The 9th International Conference on Multiscale Materials Modeling

Presentation information

Symposium

L. Structure, Statistics and Mechanics in Crystal Dislocation Plasticity

[SY-L2] Symposium L-2

Mon. Oct 29, 2018 3:45 PM - 5:45 PM Room8

Chairs: Charles Reichhardt(Los Alamos National Laboratory , United States of America), Peter Schall(University of Amsterdam, Netherlands)

[SY-L2] Comparison of surface-indentation and pillar-compression at the nanoscale of FCC metals: Unification of size effects using 3D Discrete Dislocation Dynamics

Hengxu Song1,2, Stefanos Papanikolaou1,2 (1.west virginia university, United States of America, 2.johns hopkins university, United States of America)

Plasticity of FCC materials at the nanoscale is size dependent, abrupt and stochastic. These features have hindered the predictability of nanoscale plasticity and consequently, engineering at small scales. Surface indentation and pillar compression have been the two major pathways towards developing predictive theories.

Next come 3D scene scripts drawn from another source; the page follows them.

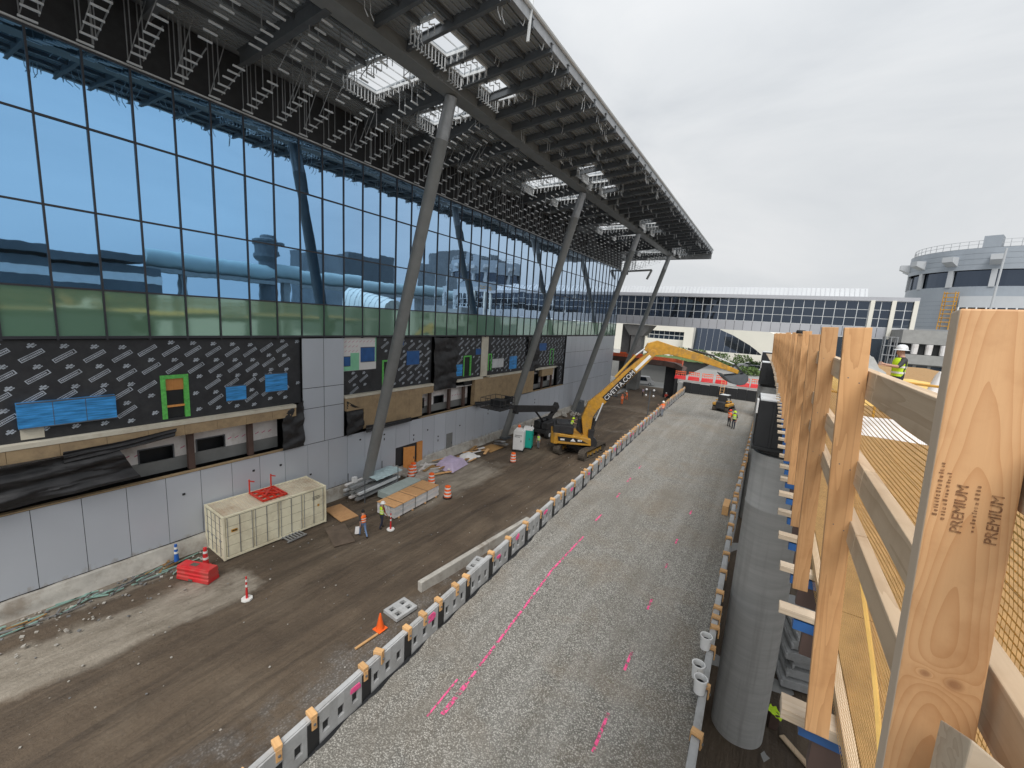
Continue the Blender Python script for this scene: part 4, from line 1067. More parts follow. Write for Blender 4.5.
# ---------------------------------------------------------------- across the deck: what the glass reflects
t = thing('control_tower', 'airport control tower mirrored in the blue glass', 'tower', (62, 60, 0))
mb = MB(); mb.tube((62, 60, 0), (62, 60, 25), 3.2, 2.5, 20); mb.lathe([(2.5, 25), (3.6, 26.2), (3.6, 27), (3.2, 27), (3.4, 29.3), (3.7, 29.5), (3.7, 30), (2.2, 30.4), (2.0, 31.2), (0, 31.3)], (62, 60, 0), 20); mb.build('shaft', M['opp'], t)
t = thing('opposite_terminal', 'grey flat-roofed terminal mirrored in the near glass', 'terminal', (60, 15, 0))
mb = MB(); mb.box(58, 75, -70, 36, 0, 19.8); mb.box(57, 75, -70, 33, 20.5, 22.0); mb.box(60, 70, 8, 14, 22, 24.2); mb.build('wall', M['opp'], t)
mb = MB(); mb.box(57.9, 58, -70, 36, 16.6, 18.2); mb.build('window_strip', M['white'], t)
mb = MB(); mb.box(57.85, 58, -70, 36, 12, 14.5); mb.build('lower_window_strip', M['glassd'], t)
t = thing('elevated_guideway', 'pale tube-like elevated train guideway mirrored in the glass', 'guideway', (60, 90, 0))
mb = MB(); mb.tube((61, 34, 22.2), (61, 260, 22.2), 1.9, n=20); mb.build('tube', M['tubec'], t, smooth=True)
mb = MB(); mb.box(59, 63, 34, 260, 19.3, 20.2); mb.build('deck', M['conc'], t)
for y in range(40, 260, 24): mb = MB(); mb.box(60, 62, y, y + 1.5, 0, 19.3); mb.build('pier', M['conc'], t)
t = thing('far_office_block', 'stepped dark office block mirrored in the middle of the glass', 'building', (120, 190, 0))
mb = MB(); mb.box(110, 150, 118, 146, 0, 39); mb.box(110, 140, 190, 235, 0, 44); mb.box(108, 142, 200, 240, 44, 52); mb.build('wall', M['opp'], t)
# ---------------------------------------------------------------- block walls either side of the gravel
def wall_panel(side, i, y, L, zt):
    pass
def make_panel(rightside):
    s = 1 if not rightside else -1   # gravel face towards +x for the left wall
    t = thing('wall_panel', 'x', 'wall panel', (0, 0, 0), 0, 'grey facing panels along the ' + ('right' if rightside else 'left') + ' edge of the gravel')
    L = 1.47; W = .09; mb = MB()
    ys = [-L / 2 + q for q in (0, .22, .40, .63, .81, 1.04, 1.22, L)]; hz0, hz1 = -.62, -.34
    for k, (a, b) in enumerate(zip(ys, ys[1:])):
        if k % 2 == 0: mb.box(-W, W, a, b, -1.5, 0)
        else: mb.box(-W, W, a, b, -1.5, hz0); mb.box(-W, W, a, b, hz1, 0); mb.box(-W, W * .3, a, b, hz0, hz1, 1)
    mb.box(-.055, .055, -L / 2 + .05, L / 2 - .1, 0, .025)
    mb.build('slab', [wmat, M['black']], t)
    mb = MB(); mb.box(s * W, s * (W + .012), L / 2 - .13, L / 2 + .16, -1.1, -.06); mb.build('joint_flap', M['black'], t)
    mb = MB(); mb.grid(lambda u, v: (s * (W + .02 + .09 * v + .015 * math.sin(u * 9)), -L / 2 + u * (L + .02), -.80 - .12 * v + .03 * math.sin(u * 7)), 8, 2); mb.build('fabric_strip', M['black'], t)
    return t
wmat = worn('wall_panel_concrete', (.43, .435, .435), .75, .16, 2.2, dirt=(.26, .255, .245), island=.08, bmp=.15)
def make_block():
    t = thing('clamp_block', 'x', 'timber clamp', (0, 0, 0), 0, 'timber clamps on the wall tops')
    mb = MB(); mb.box(-.125, .125, -.075, .075, .02, .11); mb.box(-.13, -.095, -.06, .06, -.2, .02); mb.box(.095, .13, -.06, .06, -.26, .02)
    mb.build('timber', M['block'], t, bevel=.008)
    mb = MB(); mb.tube((-.15, 0, -.12), (.16, 0, -.12), .014, n=6); mb.tube((.13, 0, -.12), (.15, 0, -.12), .03, n=6); mb.build('tie_bolt', M['steeld'], t)
    return t
P0l, P0r, B0 = make_panel(False), make_panel(True), make_block()
TOP = lambda y: 5.34
order = []
y = 2.3; i = 0; first = {0: True, 1: True, 2: True}
def put(which, proto, loc, rz, label):
    if first[which]: first[which] = False; proto.location = loc; proto.rotation_euler = (0, 0, rz); proto['label'] = label; return proto
    return dup(proto, loc, rz, label)
rw = random.Random(21)
pinks = []
while y < 68:
    x = wallx(y); a = math.atan2(wallx(y + .7) - wallx(y - .7), 1.4)
    zt = TOP(y) + rw.uniform(-.03, .03)
    put(0, P0l, (x, y, zt), -a, 'grey facing panel with square slots and a black joint flap on the left edge of the gravel')
    put(2, B0, (wallx(y + .75), y + .78 + rw.uniform(-.1, .1), zt + rw.uniform(-.02, .03)), -a + rw.uniform(-.15, .15), 'orange timber clamp block on top of a grey facing panel wall')
    if i in (2, 4, 7, 8, 10, 12, 14, 16, 18, 19, 21, 22, 24, 25, 27, 29, 31, 34): pinks.append((y + rw.uniform(-.4, .4), zt))
    if rw.random() < .5:
        put(2, B0, (x, y + rw.uniform(-.3, .2), zt + .01), -a + rw.uniform(-.3, .3), 'orange timber clamp block on top of a grey facing panel wall')
    y += 1.5; i += 1
y = 4.0
while y < 66:
    x = wallr(y); a = math.atan2(wallr(y + .7) - wallr(y - .7), 1.4)
    put(1, P0r, (x, y, 5.25), -a, 'grey facing panel seen along its top on the right edge of the gravel')
    put(2, B0, (x, y + .77, 5.27), -a + rw.uniform(-.2, .2), 'orange timber clamp block on top of a grey facing panel wall')
    if rw.random() < .2: put(2, B0, (x + .03, y + rw.uniform(-.3, .4), 5.26), -a + rw.uniform(-.3, .3), 'orange timber clamp block on top of a grey facing panel wall')
    y += 1.5
for k, (y, zt) in enumerate(pinks):
    mb = MB(); x = wallx(y) + .095
    q = random.Random(k)
    for j in range(3):
        c = y + q.uniform(-.1, .1); d = zt - .12 - q.uniform(0, .2); w_ = q.uniform(.06, .14); h = q.uniform(.03, .08)
        mb.box(x - .004 * j, x + .010 + .003 * j, c - w_, c + w_, d - h, d + h)
    tag(mb.build('paint_mark', M['pinkpaint']), 'pink spray paint mark on the gravel face of the left wall', 'paint mark', 'pink paint marks on the wall')
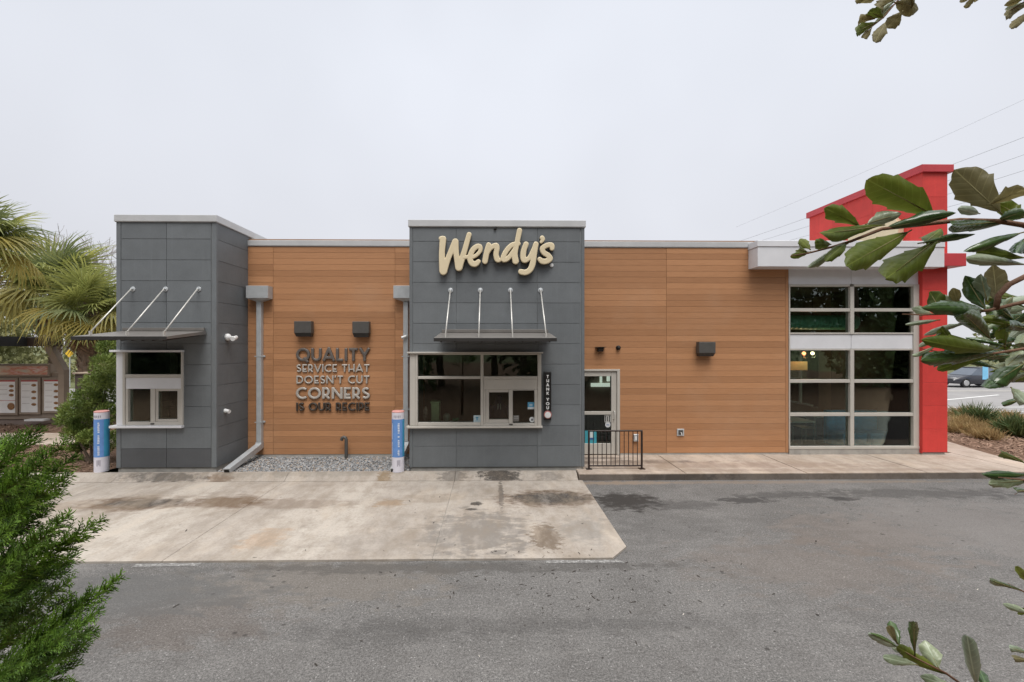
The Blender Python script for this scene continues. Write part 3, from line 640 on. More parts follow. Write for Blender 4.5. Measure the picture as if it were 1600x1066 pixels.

While surface indentation has strong relevance to engineering, the development of theories has been more efficient for pillar compression studies. In this work, we connect the flat-punch nanoindentation and uniaxial pillar compression size effects under one unified framework. Through three-dimensional Discrete Dislocation Dynamics (3D DDD) simulations, we investigate uniaxial compression of pillars and also flat-punch nanoindentation, for identical pre-existing dislocation densities. We study various pillar/punch sizes (0.25 - 8 μm) and experimentally relevant initial dislocation densities. We demonstrate that Tabor’s law, which is valid at the macroscale, also extends at the nanoscale, given that statistical averaging is appropriately considered. We develop the statistical theory behind this nanoscale “Tabor’s law” using probabilistic concepts and we confirm its validity using 3D-DDD simulations.